Truth be told, by now even some—or perhaps many—Bengalis have become fed up of the ‘Cholbé Na’ attitude of their fellows. They include entrepreneurs who want to squeeze twelve hours of labour out of their workforce, but also ordinary folk who cannot go about their daily business because of the never ending cycle of ‘processions, demonstrations and meetings, [and] traffic jams’. The collective sentiments of these protestors against protest were captured in the judgement of the Kolkata High Court urging the state to be more selective in permitting bandhs that disrupted the life of the city. Likewise, the West Bengal Chief Minister’s insistence that trade unions shall not be allowed in the key software sector is based on the recognition that a wide swathe of Bengali opinion wants to put the past of endless (or mindless) protest behind it.
As a half-honorary Bengali, I have profoundly ambivalent feelings about the Bengali love of protest myself. At its best, it stokes our moral conscience, reminding us of those Indians who continue to be disadvantaged or discriminated against. At its worst, it is simply a species of voyeurism, designed to deflect attention away from substantive issues towards the personality of the protestor. That said, I have no ambivalence at all about the protests by two Bengalis showcased on the front page of The Telegraph exactly a week ago today. Since that day’s newspaper has probably been consigned by readers to the rubbish-heap, let me refresh their memory. The story I am referring to was headlined: ‘IIT Professors Denounce Modi: Two Women Protest [Gujarat} CM Presence in Chennai Programme’.

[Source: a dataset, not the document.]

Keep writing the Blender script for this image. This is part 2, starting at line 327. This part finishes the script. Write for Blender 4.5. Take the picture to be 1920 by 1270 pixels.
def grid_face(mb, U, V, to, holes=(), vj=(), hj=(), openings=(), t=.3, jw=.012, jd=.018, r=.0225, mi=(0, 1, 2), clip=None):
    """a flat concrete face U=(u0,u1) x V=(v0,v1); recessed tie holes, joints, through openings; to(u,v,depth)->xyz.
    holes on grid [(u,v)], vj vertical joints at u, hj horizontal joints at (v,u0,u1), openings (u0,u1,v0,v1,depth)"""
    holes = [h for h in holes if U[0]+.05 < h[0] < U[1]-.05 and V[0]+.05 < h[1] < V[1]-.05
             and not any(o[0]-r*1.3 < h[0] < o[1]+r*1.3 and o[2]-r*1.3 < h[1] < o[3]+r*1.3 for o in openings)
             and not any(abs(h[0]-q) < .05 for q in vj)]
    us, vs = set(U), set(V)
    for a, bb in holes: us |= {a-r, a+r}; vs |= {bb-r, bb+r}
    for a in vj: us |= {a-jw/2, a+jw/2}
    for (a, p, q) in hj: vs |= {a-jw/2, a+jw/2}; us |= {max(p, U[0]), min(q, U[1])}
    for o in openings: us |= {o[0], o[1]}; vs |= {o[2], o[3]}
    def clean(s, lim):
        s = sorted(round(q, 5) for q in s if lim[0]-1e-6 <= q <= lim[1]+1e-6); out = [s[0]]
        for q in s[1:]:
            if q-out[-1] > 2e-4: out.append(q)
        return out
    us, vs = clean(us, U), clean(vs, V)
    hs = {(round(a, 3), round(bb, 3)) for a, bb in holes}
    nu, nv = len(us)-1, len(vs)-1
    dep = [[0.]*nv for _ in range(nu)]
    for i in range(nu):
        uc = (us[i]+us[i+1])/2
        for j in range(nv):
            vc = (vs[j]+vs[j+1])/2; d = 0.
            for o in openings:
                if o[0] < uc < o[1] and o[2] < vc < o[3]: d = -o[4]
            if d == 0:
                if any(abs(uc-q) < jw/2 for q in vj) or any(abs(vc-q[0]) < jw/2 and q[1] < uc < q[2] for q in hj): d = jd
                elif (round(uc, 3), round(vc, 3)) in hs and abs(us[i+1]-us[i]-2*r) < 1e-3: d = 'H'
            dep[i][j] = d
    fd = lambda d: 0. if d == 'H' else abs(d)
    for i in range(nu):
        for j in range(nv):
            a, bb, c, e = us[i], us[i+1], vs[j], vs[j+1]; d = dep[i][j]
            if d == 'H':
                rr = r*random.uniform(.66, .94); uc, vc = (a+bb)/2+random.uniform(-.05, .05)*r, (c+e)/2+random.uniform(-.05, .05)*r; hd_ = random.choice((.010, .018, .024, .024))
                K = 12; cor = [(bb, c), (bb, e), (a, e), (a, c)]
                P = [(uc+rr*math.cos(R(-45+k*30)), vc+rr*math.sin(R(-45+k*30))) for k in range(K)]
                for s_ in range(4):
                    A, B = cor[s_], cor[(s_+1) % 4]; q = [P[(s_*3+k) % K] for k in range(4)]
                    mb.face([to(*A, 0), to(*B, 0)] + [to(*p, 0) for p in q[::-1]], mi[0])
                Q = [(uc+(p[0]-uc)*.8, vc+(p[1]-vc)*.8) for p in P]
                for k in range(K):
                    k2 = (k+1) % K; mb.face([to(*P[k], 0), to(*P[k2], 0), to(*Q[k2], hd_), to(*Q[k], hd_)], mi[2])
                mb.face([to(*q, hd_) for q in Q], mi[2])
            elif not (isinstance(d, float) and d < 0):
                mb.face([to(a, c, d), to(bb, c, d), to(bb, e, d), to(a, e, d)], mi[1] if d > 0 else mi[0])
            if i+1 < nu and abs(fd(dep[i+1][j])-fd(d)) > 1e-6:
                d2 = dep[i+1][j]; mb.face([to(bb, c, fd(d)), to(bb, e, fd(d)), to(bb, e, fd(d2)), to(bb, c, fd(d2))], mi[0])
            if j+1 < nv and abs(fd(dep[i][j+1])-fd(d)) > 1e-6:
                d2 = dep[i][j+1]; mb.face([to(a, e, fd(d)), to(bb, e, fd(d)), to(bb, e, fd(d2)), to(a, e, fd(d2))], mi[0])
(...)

A year or two ago, this newspaper invited Narendra Modi to be a featured speaker in its annual debate. The speech Modi was delivering in Chennai was part of a further ‘mainstreaming’ of his image, part of the somewhat successful attempt to make the English-speaking middle-class forget his role in the riots of 2002 by re-presenting himself as an efficient administrator and engineer of economic growth. I forget what the title of The Telegraph debate was, but the IIT Chennai meeting—hosted by the foundation named for and started by the eminent scientist M. S. Swaminathan—was intended to further a technical mission to make ‘Every Village a Knowledge Centre’. Before Modi could speak, two women went up to the stage and held up a placard which read: ‘Mr Modi, We Disapprove’. Later, they told a reporter that ‘we came to protest his Government’s policies. He could not stop the Gujarat communal riots, his handling of the Narmada dam issue is deplorable, and recently he stopped the screening of the Hindi film Fanaa’.
The field of Bengali protest is a very crowded one, in which this most recent entrant stands out. For one thing, where most protesters are young, semi-educated and semi-employed or unemployed men, these were young, highly educated women in reasonably well-paying jobs. For another, the theatre of their protest was not a public street but the air-conditioned auditorium of a prestigious academic institution. It is also noteworthy that they were scientists, from a tribe that, in India at any rate, has tended to be studiously apolitical. One would expect the students of New Delhi’s Jawaharlal Nehru University to protest against the entry of Modi into their campus; so would Modi, which is one reason why he has never been there. But who would have thought that this would happen in an IIT, that the protestors would be women, and that they would be Professors to boot?
I believe it was mistaken of The Telegraph to have invited Narendra Modi to speak in their annual debate. I also believe that what Enakshi Bhattacharya and Nandita Dasgupta did at Chennai last week was salutary. It was also very brave—for unlike the typical left-wing protestor, they could not seek the anonymity of the crowd, and had much to lose—namely, a career that was hard won as well as highly prized.
As the elected Chief Minister of Gujarat, Narendra Modi has a right to be present at meetings organized by the Union Government or public sector institutions. However, when it comes to meetings hosted by private or autonomous institutions, an invitation to Modi is a privilege, to be gifted or withdrawn as per the courtesy of the host. These have to judge not just his office, but also his record in office. And that includes not just his collusion in—some would say active sponsorship of—the riots of 2002, but also his continuing attempts to stifle the free expression of opinion in his State, as in the last illustration offerd by the two IIT ladies–the shocking ban on the film Fanaa, enforced because one of its actors thinks that those displaced by the Sardar Sarovar Dam should be decently rehabilitated.
Governments can be promiscuous when dealing with politicians, but those whose profession is the search for truth should be more discriminating. The discrimination must be consistent; politicians who suppress free expression and intimidate citizens should be shunned regardless of their ideology. If it was right for those two brave ladies to protest Modi speaking at the IIT, it would be wrong for all present to acquiesce if, for example, Fidel Castro was invited to speak at the JNU.
Postscript: The issue of The Telegraph that featured the IIT protest also carried Khushwant Singh’s column, with this peculiarly resonant poem: ‘There are Fascists/Pretending to be Humanitarians/Like Cannibals on a Health Kick/Eating only Vegetables’.